How to know if my choices are truly my own?
If you often find yourself inside situations that feel like you “just ended up there,” this is not coincidence — it is a chain of direction.
Example 1: Consumption If something you didn’t need a month ago now feels “essential,” your needs did not change — your perception was rewritten. Advertising doesn’t sell you products. It first creates a sense of lack, then presents itself as the solution. And you mistake spending for choosing.
Example 2: Thought If you had no opinion on a subject, and the first popular sentence you hear makes you think, “yes, exactly,” that is not thinking — it is echoing. As echoes multiply, you lose track of which thoughts were ever yours.
Example 3: Behavior If you do something simply because “everyone is doing it,” that action is not yours. It was made to feel like yours. When that feeling begins to replace character, personality quietly steps aside.
Follower trendiness operates precisely here. It does not shout. It does not force. It does not even try to convince.
It only whispers: “Don’t fall behind.”
Over time, this whisper becomes an inner voice. Others no longer guide you — you move forward believing you are guiding yourself.
What happens then?
• You don’t manage your money — the current does • You don’t choose your time — the agenda does • You don’t shape your reactions — the environment triggers them
And most dangerously: while all this happens, you believe you are free.
It is important to know this: This is not your weakness. It is a passivity deliberately produced by the modern world.
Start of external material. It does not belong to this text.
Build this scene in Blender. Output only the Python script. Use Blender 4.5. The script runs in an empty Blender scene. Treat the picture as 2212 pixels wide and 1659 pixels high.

The system does not feed on people who question. It feeds on people who adapt quickly.
But this loop can be broken.
At one point.
With one question: “Do I truly want this, or was I taught to want it?”
The moment you start asking this, the perception chain cracks. Following stops. Character returns.
You don’t have to reject trends. But you owe no loyalty to anything that erases who you are.
This text was not written to shame you. It was written to stop you.
Because sometimes, stopping is the first real act of direction.